## EXERCISE AIM
Each line below should be quoted exactly, please.
— Start GIVEN MATERIAL —
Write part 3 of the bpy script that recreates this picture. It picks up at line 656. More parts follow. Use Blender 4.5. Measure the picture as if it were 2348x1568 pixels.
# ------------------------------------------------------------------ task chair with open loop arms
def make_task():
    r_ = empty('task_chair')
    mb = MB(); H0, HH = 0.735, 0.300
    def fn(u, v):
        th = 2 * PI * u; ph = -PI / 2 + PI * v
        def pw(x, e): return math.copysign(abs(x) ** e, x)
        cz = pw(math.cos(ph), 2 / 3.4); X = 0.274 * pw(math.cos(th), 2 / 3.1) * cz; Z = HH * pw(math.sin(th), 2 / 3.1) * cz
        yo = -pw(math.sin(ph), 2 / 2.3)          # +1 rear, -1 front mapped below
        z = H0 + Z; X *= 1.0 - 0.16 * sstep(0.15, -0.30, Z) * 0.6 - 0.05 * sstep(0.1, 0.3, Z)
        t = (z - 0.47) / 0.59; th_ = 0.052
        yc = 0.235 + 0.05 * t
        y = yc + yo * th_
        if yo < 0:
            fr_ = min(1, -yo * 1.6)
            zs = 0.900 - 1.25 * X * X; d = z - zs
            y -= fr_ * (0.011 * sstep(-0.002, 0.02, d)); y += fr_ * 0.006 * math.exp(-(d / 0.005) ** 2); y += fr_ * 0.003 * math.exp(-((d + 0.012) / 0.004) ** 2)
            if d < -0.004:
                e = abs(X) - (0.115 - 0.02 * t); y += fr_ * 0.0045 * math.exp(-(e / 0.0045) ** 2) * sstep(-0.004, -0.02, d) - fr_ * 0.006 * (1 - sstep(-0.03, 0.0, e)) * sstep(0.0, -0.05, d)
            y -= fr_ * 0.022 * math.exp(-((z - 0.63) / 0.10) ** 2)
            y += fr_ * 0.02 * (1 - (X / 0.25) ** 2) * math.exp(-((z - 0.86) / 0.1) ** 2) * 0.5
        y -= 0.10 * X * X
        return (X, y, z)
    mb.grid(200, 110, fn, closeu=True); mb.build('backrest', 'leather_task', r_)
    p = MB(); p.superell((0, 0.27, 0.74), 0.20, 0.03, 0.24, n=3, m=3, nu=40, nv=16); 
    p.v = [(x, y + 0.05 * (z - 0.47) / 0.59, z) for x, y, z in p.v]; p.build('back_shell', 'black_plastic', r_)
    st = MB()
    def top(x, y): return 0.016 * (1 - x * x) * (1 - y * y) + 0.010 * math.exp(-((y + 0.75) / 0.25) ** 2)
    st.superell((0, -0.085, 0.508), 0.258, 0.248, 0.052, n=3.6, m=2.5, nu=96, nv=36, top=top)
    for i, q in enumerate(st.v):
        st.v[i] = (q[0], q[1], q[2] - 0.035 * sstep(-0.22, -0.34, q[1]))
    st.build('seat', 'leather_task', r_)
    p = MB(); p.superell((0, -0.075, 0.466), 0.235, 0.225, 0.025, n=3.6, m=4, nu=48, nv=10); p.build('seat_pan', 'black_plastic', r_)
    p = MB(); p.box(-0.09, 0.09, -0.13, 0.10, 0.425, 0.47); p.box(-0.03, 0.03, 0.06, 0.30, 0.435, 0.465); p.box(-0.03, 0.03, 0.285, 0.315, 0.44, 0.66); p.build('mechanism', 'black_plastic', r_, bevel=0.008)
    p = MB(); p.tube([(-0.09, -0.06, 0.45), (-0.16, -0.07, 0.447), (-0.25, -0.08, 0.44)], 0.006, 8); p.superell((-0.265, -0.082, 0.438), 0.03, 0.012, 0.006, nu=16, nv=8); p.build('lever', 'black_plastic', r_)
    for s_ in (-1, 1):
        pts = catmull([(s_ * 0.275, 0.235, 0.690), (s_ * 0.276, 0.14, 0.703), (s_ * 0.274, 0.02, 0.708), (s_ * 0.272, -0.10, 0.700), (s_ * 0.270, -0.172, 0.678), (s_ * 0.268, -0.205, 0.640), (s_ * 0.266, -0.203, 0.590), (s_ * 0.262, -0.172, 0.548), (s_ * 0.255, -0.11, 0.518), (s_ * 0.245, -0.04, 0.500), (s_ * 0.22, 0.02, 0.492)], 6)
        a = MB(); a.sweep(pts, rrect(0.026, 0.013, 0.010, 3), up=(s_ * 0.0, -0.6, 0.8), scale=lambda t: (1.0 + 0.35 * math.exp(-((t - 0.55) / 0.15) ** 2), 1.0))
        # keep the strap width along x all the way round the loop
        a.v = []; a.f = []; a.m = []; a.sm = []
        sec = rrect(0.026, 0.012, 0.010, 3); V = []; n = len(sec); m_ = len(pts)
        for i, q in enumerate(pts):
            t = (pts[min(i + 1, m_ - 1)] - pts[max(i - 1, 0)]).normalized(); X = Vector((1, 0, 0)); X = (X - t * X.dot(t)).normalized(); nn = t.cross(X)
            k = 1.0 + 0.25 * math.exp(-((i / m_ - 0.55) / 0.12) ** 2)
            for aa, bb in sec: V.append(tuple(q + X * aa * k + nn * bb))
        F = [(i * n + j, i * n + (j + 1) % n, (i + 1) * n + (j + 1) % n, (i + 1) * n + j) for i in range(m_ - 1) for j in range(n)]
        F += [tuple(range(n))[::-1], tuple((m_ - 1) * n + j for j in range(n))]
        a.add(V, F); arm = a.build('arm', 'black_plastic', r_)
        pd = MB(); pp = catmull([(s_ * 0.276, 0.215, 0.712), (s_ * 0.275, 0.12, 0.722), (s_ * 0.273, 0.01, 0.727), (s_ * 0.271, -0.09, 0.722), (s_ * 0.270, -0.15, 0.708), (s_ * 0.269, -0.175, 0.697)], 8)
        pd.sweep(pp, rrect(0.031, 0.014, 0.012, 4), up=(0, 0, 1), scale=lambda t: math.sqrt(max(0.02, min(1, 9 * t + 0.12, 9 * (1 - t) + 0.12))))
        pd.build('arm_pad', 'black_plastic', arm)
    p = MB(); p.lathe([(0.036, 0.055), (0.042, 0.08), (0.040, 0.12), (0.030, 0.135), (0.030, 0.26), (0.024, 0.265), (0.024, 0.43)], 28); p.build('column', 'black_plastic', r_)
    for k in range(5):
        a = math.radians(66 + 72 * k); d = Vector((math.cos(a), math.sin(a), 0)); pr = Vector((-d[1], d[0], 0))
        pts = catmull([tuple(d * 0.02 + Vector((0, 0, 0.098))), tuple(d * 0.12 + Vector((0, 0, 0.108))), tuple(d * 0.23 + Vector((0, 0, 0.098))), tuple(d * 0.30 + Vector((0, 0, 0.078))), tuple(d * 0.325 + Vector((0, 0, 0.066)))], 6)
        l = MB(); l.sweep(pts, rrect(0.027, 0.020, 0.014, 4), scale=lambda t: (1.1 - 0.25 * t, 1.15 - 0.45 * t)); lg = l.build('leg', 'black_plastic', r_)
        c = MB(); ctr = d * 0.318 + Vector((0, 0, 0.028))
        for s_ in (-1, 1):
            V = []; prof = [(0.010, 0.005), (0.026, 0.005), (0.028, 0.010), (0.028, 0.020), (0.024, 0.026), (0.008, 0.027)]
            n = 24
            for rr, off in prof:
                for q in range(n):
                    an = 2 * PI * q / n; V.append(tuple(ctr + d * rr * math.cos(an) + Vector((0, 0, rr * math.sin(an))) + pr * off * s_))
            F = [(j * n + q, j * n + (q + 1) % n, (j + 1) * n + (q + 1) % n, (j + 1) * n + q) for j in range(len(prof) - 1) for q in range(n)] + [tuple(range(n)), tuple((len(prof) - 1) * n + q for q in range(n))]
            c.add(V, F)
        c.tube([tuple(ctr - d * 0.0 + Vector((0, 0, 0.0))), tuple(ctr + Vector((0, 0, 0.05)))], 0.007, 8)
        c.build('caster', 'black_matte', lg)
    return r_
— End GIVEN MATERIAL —
## RESULT FOR THIS EXERCISE
Write part 3 of the bpy script that recreates this picture. It picks up at line 656. More parts follow. Use Blender 4.5. Measure the picture as if it were 2348x1568 pixels.
# ------------------------------------------------------------------ task chair with open loop arms
def make_task():
    r_ = empty('task_chair')
    mb = MB(); H0, HH = 0.735, 0.300
    def fn(u, v):
        th = 2 * PI * u; ph = -PI / 2 + PI * v
        def pw(x, e): return math.copysign(abs(x) ** e, x)
        cz = pw(math.cos(ph), 2 / 3.4); X = 0.274 * pw(math.cos(th), 2 / 3.1) * cz; Z = HH * pw(math.sin(th), 2 / 3.1) * cz
        yo = -pw(math.sin(ph), 2 / 2.3)          # +1 rear, -1 front mapped below
        z = H0 + Z; X *= 1.0 - 0.16 * sstep(0.15, -0.30, Z) * 0.6 - 0.05 * sstep(0.1, 0.3, Z)
        t = (z - 0.47) / 0.59; th_ = 0.052
        yc = 0.235 + 0.05 * t
        y = yc + yo * th_
        if yo < 0:
            fr_ = min(1, -yo * 1.6)
            zs = 0.900 - 1.25 * X * X; d = z - zs
            y -= fr_ * (0.011 * sstep(-0.002, 0.02, d)); y += fr_ * 0.006 * math.exp(-(d / 0.005) ** 2); y += fr_ * 0.003 * math.exp(-((d + 0.012) / 0.004) ** 2)
            if d < -0.004:
                e = abs(X) - (0.115 - 0.02 * t); y += fr_ * 0.0045 * math.exp(-(e / 0.0045) ** 2) * sstep(-0.004, -0.02, d) - fr_ * 0.006 * (1 - sstep(-0.03, 0.0, e)) * sstep(0.0, -0.05, d)
            y -= fr_ * 0.022 * math.exp(-((z - 0.63) / 0.10) ** 2)
            y += fr_ * 0.02 * (1 - (X / 0.25) ** 2) * math.exp(-((z - 0.86) / 0.1) ** 2) * 0.5
        y -= 0.10 * X * X
        return (X, y, z)
    mb.grid(200, 110, fn, closeu=True); mb.build('backrest', 'leather_task', r_)
    p = MB(); p.superell((0, 0.27, 0.74), 0.20, 0.03, 0.24, n=3, m=3, nu=40, nv=16); 
    p.v = [(x, y + 0.05 * (z - 0.47) / 0.59, z) for x, y, z in p.v]; p.build('back_shell', 'black_plastic', r_)
    st = MB()
    def top(x, y): return 0.016 * (1 - x * x) * (1 - y * y) + 0.010 * math.exp(-((y + 0.75) / 0.25) ** 2)
    st.superell((0, -0.085, 0.508), 0.258, 0.248, 0.052, n=3.6, m=2.5, nu=96, nv=36, top=top)
    for i, q in enumerate(st.v):
        st.v[i] = (q[0], q[1], q[2] - 0.035 * sstep(-0.22, -0.34, q[1]))
    st.build('seat', 'leather_task', r_)
    p = MB(); p.superell((0, -0.075, 0.466), 0.235, 0.225, 0.025, n=3.6, m=4, nu=48, nv=10); p.build('seat_pan', 'black_plastic', r_)
    p = MB(); p.box(-0.09, 0.09, -0.13, 0.10, 0.425, 0.47); p.box(-0.03, 0.03, 0.06, 0.30, 0.435, 0.465); p.box(-0.03, 0.03, 0.285, 0.315, 0.44, 0.66); p.build('mechanism', 'black_plastic', r_, bevel=0.008)
    p = MB(); p.tube([(-0.09, -0.06, 0.45), (-0.16, -0.07, 0.447), (-0.25, -0.08, 0.44)], 0.006, 8); p.superell((-0.265, -0.082, 0.438), 0.03, 0.012, 0.006, nu=16, nv=8); p.build('lever', 'black_plastic', r_)
    for s_ in (-1, 1):
        pts = catmull([(s_ * 0.275, 0.235, 0.690), (s_ * 0.276, 0.14, 0.703), (s_ * 0.274, 0.02, 0.708), (s_ * 0.272, -0.10, 0.700), (s_ * 0.270, -0.172, 0.678), (s_ * 0.268, -0.205, 0.640), (s_ * 0.266, -0.203, 0.590), (s_ * 0.262, -0.172, 0.548), (s_ * 0.255, -0.11, 0.518), (s_ * 0.245, -0.04, 0.500), (s_ * 0.22, 0.02, 0.492)], 6)
        a = MB(); a.sweep(pts, rrect(0.026, 0.013, 0.010, 3), up=(s_ * 0.0, -0.6, 0.8), scale=lambda t: (1.0 + 0.35 * math.exp(-((t - 0.55) / 0.15) ** 2), 1.0))
        # keep the strap width along x all the way round the loop
        a.v = []; a.f = []; a.m = []; a.sm = []
        sec = rrect(0.026, 0.012, 0.010, 3); V = []; n = len(sec); m_ = len(pts)
        for i, q in enumerate(pts):
            t = (pts[min(i + 1, m_ - 1)] - pts[max(i - 1, 0)]).normalized(); X = Vector((1, 0, 0)); X = (X - t * X.dot(t)).normalized(); nn = t.cross(X)
            k = 1.0 + 0.25 * math.exp(-((i / m_ - 0.55) / 0.12) ** 2)
            for aa, bb in sec: V.append(tuple(q + X * aa * k + nn * bb))
        F = [(i * n + j, i * n + (j + 1) % n, (i + 1) * n + (j + 1) % n, (i + 1) * n + j) for i in range(m_ - 1) for j in range(n)]
        F += [tuple(range(n))[::-1], tuple((m_ - 1) * n + j for j in range(n))]
        a.add(V, F); arm = a.build('arm', 'black_plastic', r_)
        pd = MB(); pp = catmull([(s_ * 0.276, 0.215, 0.712), (s_ * 0.275, 0.12, 0.722), (s_ * 0.273, 0.01, 0.727), (s_ * 0.271, -0.09, 0.722), (s_ * 0.270, -0.15, 0.708), (s_ * 0.269, -0.175, 0.697)], 8)
        pd.sweep(pp, rrect(0.031, 0.014, 0.012, 4), up=(0, 0, 1), scale=lambda t: math.sqrt(max(0.02, min(1, 9 * t + 0.12, 9 * (1 - t) + 0.12))))
        pd.build('arm_pad', 'black_plastic', arm)
    p = MB(); p.lathe([(0.036, 0.055), (0.042, 0.08), (0.040, 0.12), (0.030, 0.135), (0.030, 0.26), (0.024, 0.265), (0.024, 0.43)], 28); p.build('column', 'black_plastic', r_)
    for k in range(5):
        a = math.radians(66 + 72 * k); d = Vector((math.cos(a), math.sin(a), 0)); pr = Vector((-d[1], d[0], 0))
        pts = catmull([tuple(d * 0.02 + Vector((0, 0, 0.098))), tuple(d * 0.12 + Vector((0, 0, 0.108))), tuple(d * 0.23 + Vector((0, 0, 0.098))), tuple(d * 0.30 + Vector((0, 0, 0.078))), tuple(d * 0.325 + Vector((0, 0, 0.066)))], 6)
        l = MB(); l.sweep(pts, rrect(0.027, 0.020, 0.014, 4), scale=lambda t: (1.1 - 0.25 * t, 1.15 - 0.45 * t)); lg = l.build('leg', 'black_plastic', r_)
        c = MB(); ctr = d * 0.318 + Vector((0, 0, 0.028))
        for s_ in (-1, 1):
            V = []; prof = [(0.010, 0.005), (0.026, 0.005), (0.028, 0.010), (0.028, 0.020), (0.024, 0.026), (0.008, 0.027)]
            n = 24
            for rr, off in prof:
                for q in range(n):
                    an = 2 * PI * q / n; V.append(tuple(ctr + d * rr * math.cos(an) + Vector((0, 0, rr * math.sin(an))) + pr * off * s_))
            F = [(j * n + q, j * n + (q + 1) % n, (j + 1) * n + (q + 1) % n, (j + 1) * n + q) for j in range(len(prof) - 1) for q in range(n)] + [tuple(range(n)), tuple((len(prof) - 1) * n + q for q in range(n))]
            c.add(V, F)
        c.tube([tuple(ctr - d * 0.0 + Vector((0, 0, 0.0))), tuple(ctr + Vector((0, 0, 0.05)))], 0.007, 8)
        c.build('caster', 'black_matte', lg)
    return r_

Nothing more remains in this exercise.